Day 2 – 19 January 2018


The audience was abuzz with excitement on the morning of the second day of KPFF 2018 for the premiere of the documentary The Running Hawker directed by Abhijnan Sarkar and Chandan Biswas. The film, shot over a period of three years, follows the lives of running hawkers on the trains of South Bengal in India. These hawkers belong to that overwhelming majority of India’s working population who are frequently described as ‘informal’. After a brief introduction by Subhashish Goon, Theatre of the Earth directed by Oinam Doren was screened. The first thing that captivates the audience is the rhythm and poise of the performance that encapsulates every dramatic moment of the play. In the context of the battered political reality of the Northeast in general and of Manipur in particular it becomes not only as one of the most significant and powerful critiques but also an extended metaphor of the internecine political violence. The audience got a sense of many aspects of Kanhailal’s work through this brilliant documentary.

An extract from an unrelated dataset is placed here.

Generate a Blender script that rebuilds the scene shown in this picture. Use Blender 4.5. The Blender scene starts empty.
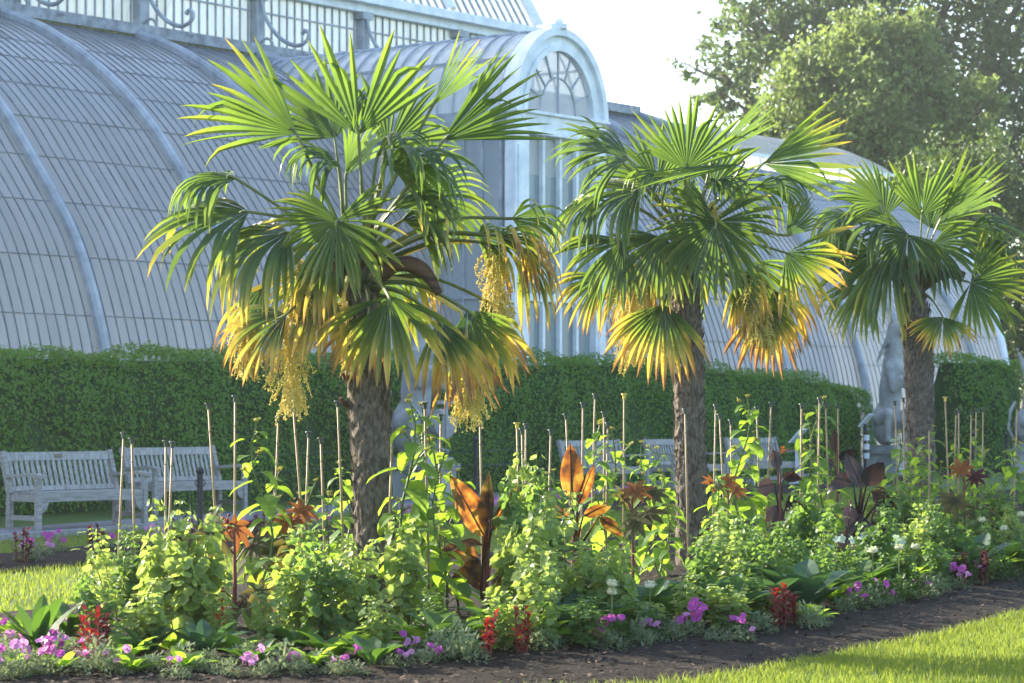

After a short discussion led Dwaipayan Banerjee we moved onto the second session for the day with the premiere of La Mana (Not Allowed) directed by Tarun Bhartiya. The phrase is used as the title to start discussions on the much-debated topic, the existential crisis of the hill tribe. The film starts with a common man’s observation, ‘Our people are just a pinch of the population of the entire nation. So within no time we’ll disappear. Like the birds and animals.’
Will Khasis, like many other tribes in India, become extinct? The documentary show dimly lit lanes in Khasi colonies, working class youths, delves into facts and history and takes a peek at personal life in order to find answers to his questions. The discussion after the screening was led by Trina Banerjee. This was followed by Timeline Bhangar directed by the collective People’s Media. The documentary covers all the sequence of events that led to the peasant uprising. It stands out in bringing forth the voice of the common people residing in Bhangar whose lives still peddle between the fallacious government promises and the daily atrocities perpetrated by the political class. Continuing with this narrative, was the screening of Hei Samalo directed by Mitali Biswas which showed the heart of the ongoing struggle at Bhangar. The title is derived from a beautiful Bengali song. It poignantly started with a child’s narrative about how their daily life has come to a brutal halt because of the violence. It echoed the growing collective sentiment of justice delayed is justice denied and how the peasant movement is being kept alive through comrades, students and activists from all walks. It was truly a documentary dedicated to the democratic right of people and their undying spirit raising the inevitable question, wherein lies man’s true development?

The third session featuring the new documentary A Song for Everyone directed by Rongili Biswas was then screened. It shed light on Hemango Biswas, Bhupen Hazarika, Assam IPTA and the 1960 Peace Mission against linguistic riots in Assam. Could culture make things better? Acclaimed artistes Hemango Biswas and Bhupen Hazarika led a team of artistes that travelled across Assam, advocating peace in their performances. It was the first, and perhaps only, instance of a cultural intervention putting an end to widespread unrest. Rongili Biswas believes her project assumes special importance in today’s politically fraught time and it is high time we reexamine how powerful culture can be as a form of resistance. The documentary was marked by great adventure, artistic discoveries, and humane revelations.

‘Living in Hindu Rashtra’, the keynote delivered by Professor Tanika Sarkar set the tone for the evening. What is it like living in a time where one news item is more horrific than the other? When our senses have become inured to the violence and atrocities largely perpetrated by one group, the majority, against the minority? Who is responsible for the creation of the new normal? Prejudice against the ‘other’ is no new phenomenon and Prof. Sarkar took the audience back to the past and the beginnings of the Hindutva ideology, quoting Veer Savarkar in many cases. Savarkar had equated being Indian with being Hindu and had defined the ‘Hindu identity’, taking away any scope for a moderate way of thinking. It is this rabid ideology that gave form to the RSS and other right wing groups and it is this way of thinking that is leading to cases like that of Hadiya, a young woman from Kerala who was forcibly taken away from her husband, a Muslim. Or that of Afrazul, a migrant Muslim worker who was hacked to death, simply on account of his religion. Where does this stop? What is it we are teaching our children? How has popular memory taken such an important place in our lives? Once popular memory begins to take the place of actual history, replacing facts with a certain ‘mob’ memory, that is when we are in grave danger of actually rewriting history—to suit the purposes of a very dangerous right wing ideology.


The final session for the day—Looking Back—was the screening of The Men in the Tree directed by Lalit Vachani. It is the sequel to The Boy in the Branch. Eight years after The Boy in the Branch Vachani returned to Nagpur to meet the characters, foot soldiers of the RSS, from his earlier film. At one level, this is a film about memory. It is a documentary in the form of a personal revisit where a filmmaker returns to the issues, the locations and the subjects of an earlier film. It also covers individuals, the stories and the myths, the buildings and the branches that enable the growth of the RSS and its Hindutva ideology. The crucial question obviously is how much of this indoctrination survives in the boys as they grow older. The film ended with huge applause from the audience.